Charles-Emmanuel, who is part of our team involved in the talks, says it is a simple – but critical – issue.

“Should regulatory assets and liabilities — that is, those costs or revenues that the regulator permits a utility to defer to its balance sheet — be recognized in the accounts under IFRS rules?”

“If yes, they will be included in a P&U’s balance sheet, which, considering the size of the assets on these balance sheets, may have a significant impact for some companies,” he continues. “If they are not recognized, they will continue to be handled as off-balance sheet items.”

The IASB is reactivating its rate-regulated activities research project. In April, it launched its “Regulatory Deferral Accounts” exposure draft in an attempt to resolve the variances between the two frameworks.

While he does not anticipate a speedy resolution, Charles-Emmanuel says the IASB’s decision will be felt across the sector.

Moves toward convergence

Charles-Emmanuel says the lack of development of a single European regulatory model to date is surprising but believes some points of convergence are arising due to the regional focus on efficiency, cost reduction and quality of service.

“Europe’s regulators are looking for opportunities to benchmark performance, which leads to a form of convergence in the rate-setting mechanisms,” he says. “Nevertheless, we will not see a single European model any time soon as regulators keep their own local specificities.”

“This is a challenge for utilities, as operating a regulated business requires having a perfect understanding of specific local regulation,” he continues.

While regulation will remain “above all, of a national nature,” the trend toward convergence on some matters is a step in the right direction.

“It is helping utilities anticipate how the regulatory system may evolve,” he said. “Now is the opportunity to start a discussion with regulators and acquire some bargaining power, by using what is done in neighboring countries as a benchmark.”

A broader approach

Charles-Emmanuel says today’s regulatory trends are particularly interesting because of regulators’ focus on efficiency and their broader approach to the development of quality targets and incentives for utilities.

“Regulators are encouraging a more balanced approach to cost reduction,” he explains. “They are prepared to offer companies a fair return on investments, but want to ensure that financial objectives do not harm the overall quality of the operations.”
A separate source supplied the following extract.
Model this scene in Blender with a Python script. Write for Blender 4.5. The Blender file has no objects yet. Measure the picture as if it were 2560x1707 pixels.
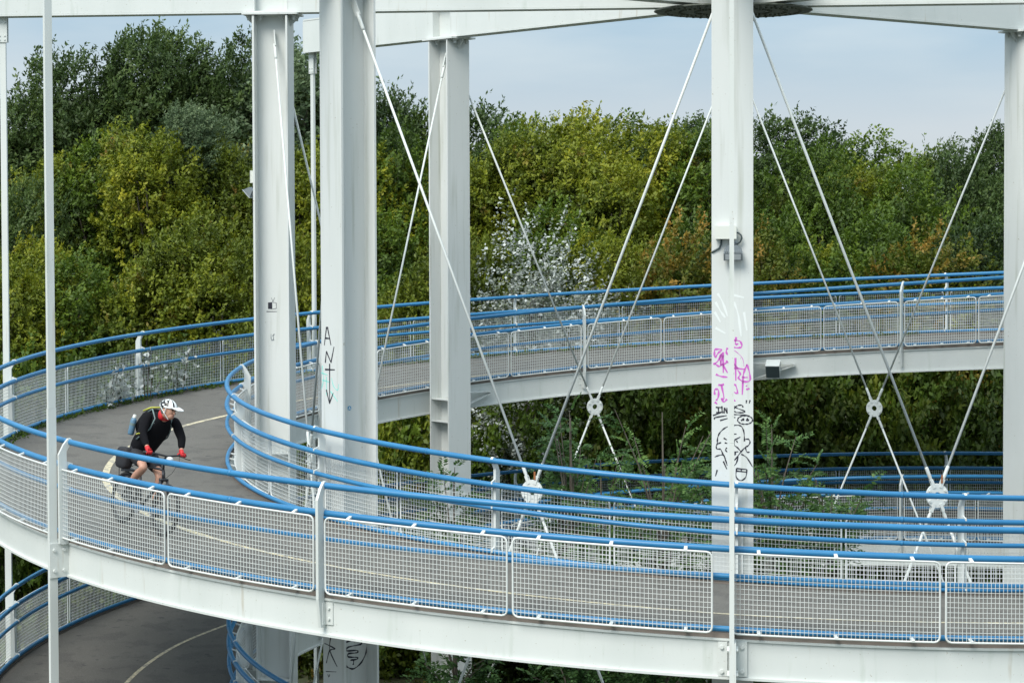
import bpy, math, random
import numpy as np
from mathutils import Vector, Matrix

# ------------------------------------------------------------------ camera
SC = bpy.context.scene
COL = SC.collection
R_ = math.radians
CAMPOS = np.array([0.0, -32.0, 0.0])
FPX, YAW, PITCH, ROLL, SHY = 5397.386, 0.10215, -0.03128, -0.003413, -144.895
cyw, syw = math.cos(YAW), math.sin(YAW)
CF = np.array([-syw*math.cos(PITCH), cyw*math.cos(PITCH), math.sin(PITCH)])
CR0 = np.array([cyw, syw, 0.0]); CU0 = np.cross(CR0, CF)
CR = math.cos(ROLL)*CR0 + math.sin(ROLL)*CU0
CU = -math.sin(ROLL)*CR0 + math.cos(ROLL)*CU0
cam_d = bpy.data.cameras.new('camera')
cam = bpy.data.objects.new('camera', cam_d); COL.objects.link(cam)
cam.matrix_world = Matrix(((CR[0], CU[0], -CF[0], CAMPOS[0]), (CR[1], CU[1], -CF[1], CAMPOS[1]),
                           (CR[2], CU[2], -CF[2], CAMPOS[2]), (0, 0, 0, 1)))
cam_d.sensor_width = 36; cam_d.lens = FPX/2560*36
cam_d.shift_y = SHY/2560
cam_d.clip_start = 0.5; cam_d.clip_end = 3000
SC.camera = cam

# ------------------------------------------------------------------ sky and sun
SUN_EL, SUN_AZ = 48, 205      # degrees; azimuth clockwise from +y
w = bpy.data.worlds.new('World'); SC.world = w; w.use_nodes = True
nt = w.node_tree; N = nt.nodes; L = nt.links
bg = N['Background']
sky = N.new('ShaderNodeTexSky'); sky.sky_type = 'NISHITA'; sky.sun_disc = False
sky.sun_elevation = R_(SUN_EL); sky.sun_rotation = R_(SUN_AZ)
sky.air_density = 1.2; sky.dust_density = 2.5; sky.ozone_density = 1.5
tc = N.new('ShaderNodeTexCoord'); mp = N.new('ShaderNodeMapping')
mp.inputs['Scale'].default_value = (1.0, 1.0, 4.5)
cn = N.new('ShaderNodeTexNoise'); cn.inputs['Scale'].default_value = 5.5; cn.inputs['Detail'].default_value = 6
cr = N.new('ShaderNodeValToRGB')
cr.color_ramp.elements[0].position = 0.38; cr.color_ramp.elements[0].color = (1.55, 2.7, 3.85, 1)
cr.color_ramp.elements[1].position = 0.64; cr.color_ramp.elements[1].color = (2.9, 3.7, 4.4, 1)
# pale lavender band low over the trees
sx = N.new('ShaderNodeSeparateXYZ'); mr = N.new('ShaderNodeMapRange')
mr.inputs['From Min'].default_value = 0.035; mr.inputs['From Max'].default_value = 0.105
mr.inputs['To Min'].default_value = 0.85; mr.inputs['To Max'].default_value = 0.0
bm_ = N.new('ShaderNodeMix'); bm_.data_type = 'RGBA'; bm_.inputs[7].default_value = (3.9, 4.25, 4.6, 1)
mx = N.new('ShaderNodeMix'); mx.data_type = 'RGBA'; mx.inputs[0].default_value = 0.82
L.new(tc.outputs['Generated'], mp.inputs[0]); L.new(mp.outputs[0], cn.inputs['Vector'])
L.new(cn.outputs[0], cr.inputs[0]); L.new(tc.outputs['Generated'], sx.inputs[0])
L.new(sx.outputs[2], mr.inputs[0]); L.new(mr.outputs[0], bm_.inputs[0]); L.new(cr.outputs[0], bm_.inputs[6])
gr = N.new('ShaderNodeMapRange'); gr.inputs['From Min'].default_value = 0.12; gr.inputs['From Max'].default_value = 0.75   # overcast: brighter overhead
gr.inputs['To Min'].default_value = 0.0; gr.inputs['To Max'].default_value = 1.0
zc_ = N.new('ShaderNodeMix'); zc_.data_type = 'RGBA'; zc_.inputs[6].default_value = (1, 1, 1, 1); zc_.inputs[7].default_value = (3.55, 2.85, 2.35, 1)
vm = N.new('ShaderNodeVectorMath'); vm.operation = 'MULTIPLY'; L.new(sx.outputs[2], gr.inputs[0]); L.new(gr.outputs[0], zc_.inputs[0]); L.new(zc_.outputs[2], vm.inputs[1]); L.new(bm_.outputs[2], vm.inputs[0])
L.new(sky.outputs[0], mx.inputs[6]); L.new(vm.outputs[0], mx.inputs[7]); L.new(mx.outputs[2], bg.inputs[0])
bg.inputs[1].default_value = 0.105
sd = bpy.data.lights.new('sun', 'SUN'); sd.energy = 2.0; sd.angle = R_(30); sd.color = (1.0, 0.97, 0.90)
so = bpy.data.objects.new('sun', sd); COL.objects.link(so)
az, el = R_(SUN_AZ), R_(SUN_EL)
sdir = Vector((math.sin(az)*math.cos(el), math.cos(az)*math.cos(el), math.sin(el)))
so.rotation_euler = sdir.to_track_quat('Z', 'Y').to_euler(); so.location = (-20, -60, 60)
SC.view_settings.view_transform = 'Standard'; SC.view_settings.look = 'None'
SC.view_settings.exposure = 0.8; SC.view_settings.gamma = 1

# ------------------------------------------------------------------ helpers
random.seed(7); rng = np.random.default_rng(11)
def ray(x, y): return CF + CR*(x-1280)/FPX - CU*(y-853.5-SHY)/FPX
def on_plane(x, y, n, off):
    v = ray(x, y); n = np.array(n, float); t = (off-n@CAMPOS)/(n@v); return CAMPOS + v*t

def tag(o, label=None, cat=None, group=None, kind=None):
    if label: o['label'] = label
    if cat: o['category'] = cat
    if group: o['group'] = group
    if kind: o['kind'] = kind
    return o
def empty(name, loc=(0, 0, 0), rz=0.0):
    o = bpy.data.objects.new(name, None); COL.objects.link(o); o.location = loc; o.rotation_euler = (0, 0, rz)
    o.empty_display_size = 0.2
    return o
class MB:
    def __init__(s): s.v = []; s.f = []; s.m = []; s.mi = 0
    def add(s, vs, fs):
        b = len(s.v); s.v += [tuple(map(float, q)) for q in vs]
        s.f += [tuple(b+i for i in f) for f in fs]; s.m += [s.mi]*len(fs)
    def box(s, c, ax, ay, az, hx, hy, hz):
        c, ax, ay, az = (np.array(q, float) for q in (c, ax, ay, az))
        vs = [c+ax*hx*i+ay*hy*j+az*hz*k for k in (-1, 1) for j in (-1, 1) for i in (-1, 1)]
        s.add(vs, [(0, 2, 3, 1), (4, 5, 7, 6), (0, 1, 5, 4), (2, 6, 7, 3), (0, 4, 6, 2), (1, 3, 7, 5)])
    def abox(s, x0, x1, y0, y1, z0, z1):
        s.box(((x0+x1)/2, (y0+y1)/2, (z0+z1)/2), (1, 0, 0), (0, 1, 0), (0, 0, 1), abs(x1-x0)/2, abs(y1-y0)/2, abs(z1-z0)/2)
    def tube(s, pts, r, n=8, cap=True, closed=False):
        pts = [np.array(q, float) for q in pts]; k = len(pts)
        rr = r if hasattr(r, '__len__') else [r]*k
        vs = []; up = None
        for i, q in enumerate(pts):
            if closed: t = pts[(i+1) % k]-pts[(i-1) % k]
            else: t = pts[min(i+1, k-1)]-pts[max(i-1, 0)]
            t = t/(np.linalg.norm(t)+1e-12)
            if up is None:
                up = np.array([0, 0, 1.0]) if abs(t[2]) < .9 else np.array([1.0, 0, 0])
            a = np.cross(t, up); a /= np.linalg.norm(a)+1e-12; up = np.cross(a, t)
            for j in range(n):
                q2 = 2*math.pi*j/n; vs.append(q+(a*math.cos(q2)+up*math.sin(q2))*rr[i])
        fs = []
        for i in range(k if closed else k-1):
            for j in range(n):
                a0, b0 = i*n, ((i+1) % k)*n
                fs.append((a0+j, a0+(j+1) % n, b0+(j+1) % n, b0+j))
        if cap and not closed: fs += [tuple(range(n))[::-1], tuple((k-1)*n+j for j in range(n))]
        s.add(vs, fs)
    def prism(s, pts2, o, ax, ay, an, h):      # polygon (2-D) extruded +-h along an
        o, ax, ay, an = (np.array(q, float) for q in (o, ax, ay, an)); n = len(pts2)
        vs = [o+ax*p[0]+ay*p[1]-an*h for p in pts2]+[o+ax*p[0]+ay*p[1]+an*h for p in pts2]
        s.add(vs, [tuple(range(n))[::-1], tuple(range(n, 2*n))]+[(i, (i+1) % n, n+(i+1) % n, n+i) for i in range(n)])
    def lathe(s, prof, o, an, n=16):           # profile (r, h) about axis an
        o = np.array(o, float); an = np.array(an, float); an /= np.linalg.norm(an)
        a = np.cross(an, (0, 0, 1.0) if abs(an[2]) < .9 else (1.0, 0, 0)); a /= np.linalg.norm(a); b = np.cross(an, a)
        vs = []; k = len(prof)
        for r, h in prof:
            for j in range(n): q = 2*math.pi*j/n; vs.append(o+an*h+(a*math.cos(q)+b*math.sin(q))*r)
        s.add(vs, [(i*n+j, i*n+(j+1) % n, (i+1)*n+(j+1) % n, (i+1)*n+j) for i in range(k-1) for j in range(n)])
    def sweep(s, prof, rad, ths, zf, closed=True, cap=True):   # (dr, dz) profile swept round the ramp
        k = len(prof); vs = []
        for th in ths:
            t = R_(th); z = zf(th); c, sn = math.cos(t), math.sin(t)
            for dr, dz in prof:
                r = rad+dr; vs.append((CX-r*sn, -r*c, z+dz))
        fs = []; m = k if closed else k-1
        for i in range(len(ths)-1):
            for j in range(m): fs.append((i*k+j, i*k+(j+1) % k, (i+1)*k+(j+1) % k, (i+1)*k+j))
        if cap and closed: fs += [tuple(range(k))[::-1], tuple((len(ths)-1)*k+j for j in range(k))]
        s.add(vs, fs)
    def build(s, name, mats, parent=None, smooth=False):
        me = bpy.data.meshes.new(name); me.from_pydata(s.v, [], s.f)
        mats = mats if isinstance(mats, (list, tuple)) else [mats]
        for m in mats: me.materials.append(m)
        if len(mats) > 1: me.polygons.foreach_set('material_index', s.m)
        if smooth: me.polygons.foreach_set('use_smooth', [True]*len(me.polygons))
        me.update()
        o = bpy.data.objects.new(name, me); COL.objects.link(o)
        if parent is not None: o.parent = parent
        return o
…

This trend is highlighted by the UK regulator’s introduction of its new RIIO (Returns = Incentives + Innovation + Outputs) price control framework. It incentivizes regulated utilities through quality and performance indicators focused on six outputs:

  • Safety
  • Environment
  • Customer service
  • Connecting customers
  • Social obligation, in particular to vulnerable customers
  • Reliability of the network

“RIIO probably represents the clearest example of how regulatory systems are likely to evolve in the future,” Charles-Emmanuel says.

“Regulated companies will still be in a position to post good returns on investments but only if they achieve the targets set by the regulators,” he continues. “The old cost plus regulation will disappear, and companies will have to be efficient to improve their results.”

Charles-Emmanuel says utilities will be challenged to monitor an increasing number of variables.

“They will need to extend their operational targets beyond economic angles, requiring a coordinated effort from various functions, including finance, operations, supply and quality management.”

Anticipating change

While keeping an eye on trends can help companies better manage their compliance and performance, Charles-Emmanuel cautions that utilities will “never be in a position to know with certainty how regulatory models will evolve.”

“External factors will always influence regulators,” he says, “particularly regarding remuneration rates, which are impacted by the financial market and the level of risk premium assigned to regulated activity, which can evolve over time.”

The best approach is vigilance. “Keep comparing what is happening across Europe and not only in your primary geographies,” he says. “What is going on in other countries may represent what you will have to live within a couple of years. Be proactive and try to anticipate how regulators may make changes.”

“Reacting too late is always expensive.”